Jakarta Governor Basuki Tjahaja Ahok Purnama meets with the Australian ambassador to Indonesia in March 2016 Credit DFAT Timothy Tobing via Flickr CC BY 20 CNA Jakarta Governor Basuki Tjahaja "Ahok" Purnama (L) meets with the Australian ambassador to Indonesia, March 3, 2016. | DFAT/Timothy Tobing via Flickr (CC BY 2.0).

The Christian governor of Jakarta, the capital of Indonesia, could face stiff penalties if convicted of insulting the Quran – a charge he strongly denies.

Prosecutors in the Muslim-majority nation charged that he insulted Islam by misusing a particular Quranic verse that suggests Muslims should not be ruled by non-Muslims.

Basuki Tjahaja Purnama, who goes by the name Ahok, was in tears as he denied the allegations in court.

The governor insisted that his use of the verse was aimed at politicians who were misusing the verse against him. He cited his relationship with his adoptive parents, who are Muslim.

"I am very saddened that I have been accused of insulting Islam because this accusation is the same as saying that I am insulting my adoptive parents and siblings," Purnama said at a Dec. 13 hearing, according to Reuters.
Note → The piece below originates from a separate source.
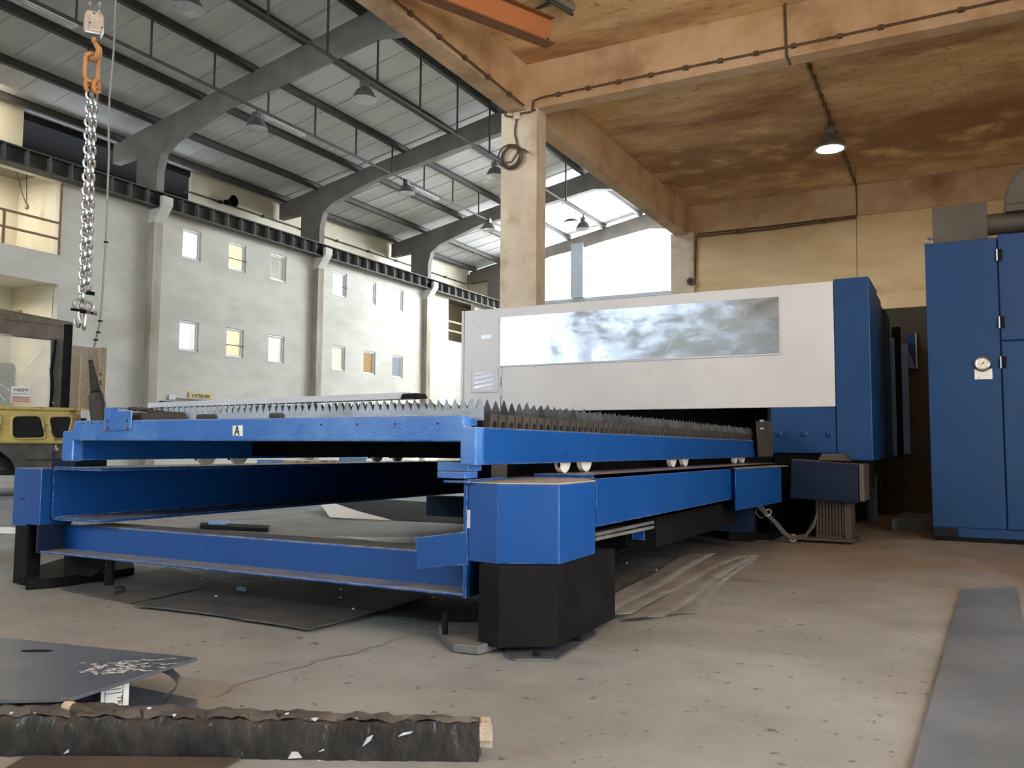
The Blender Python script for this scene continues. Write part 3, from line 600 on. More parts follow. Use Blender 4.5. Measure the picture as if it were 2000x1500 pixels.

He has repeatedly apologized for his comments but denied charges of blasphemy.

The governor could face up to five years in jail if convicted.  Almost all blasphemy cases in Indonesia have ended in convictions.

Hundreds of protestors gathered in the streets outside the court to call for the governor's immediate imprisonment.

A smaller crowd of the governor's supporters also gathered. His supporters have said that a popular video of his remarks was edited and subtitled to make it seem he was criticizing the verse, rather than political opponents who misuse it.

The trial has been adjourned until Dec. 20.

Massive crowds estimated at more than 150,000 people had twice previously demonstrated against the governor. The group Islamic Defenders Front is playing a major role in the protests. It engages in protests and sometimes violence against Christian and Ahmadiyya and Shia Muslim groups and congregations.

However, the country's largest Muslim group, Nahdlatul Ulama, has told members not to participate in the protests, BBC News reports.

Purnama, a Christian of Chinese descent, is the first non-Muslim to govern Indonesia's capital in 50 years. He took over his post when his predecessor Joko Widodo became president in 2014.

He had been the frontrunner in February's gubernatorial election before the controversy, but appears to have slipped to second place.

Indonesia is the largest Muslim-majority nation in population, but it also has significant Christian and Hindu communities. Discrimination and attacks on religious minorities occur not infrequently; a priest in Sumata was injured in August while saying Mass by an Islamic State-inspired terrorist.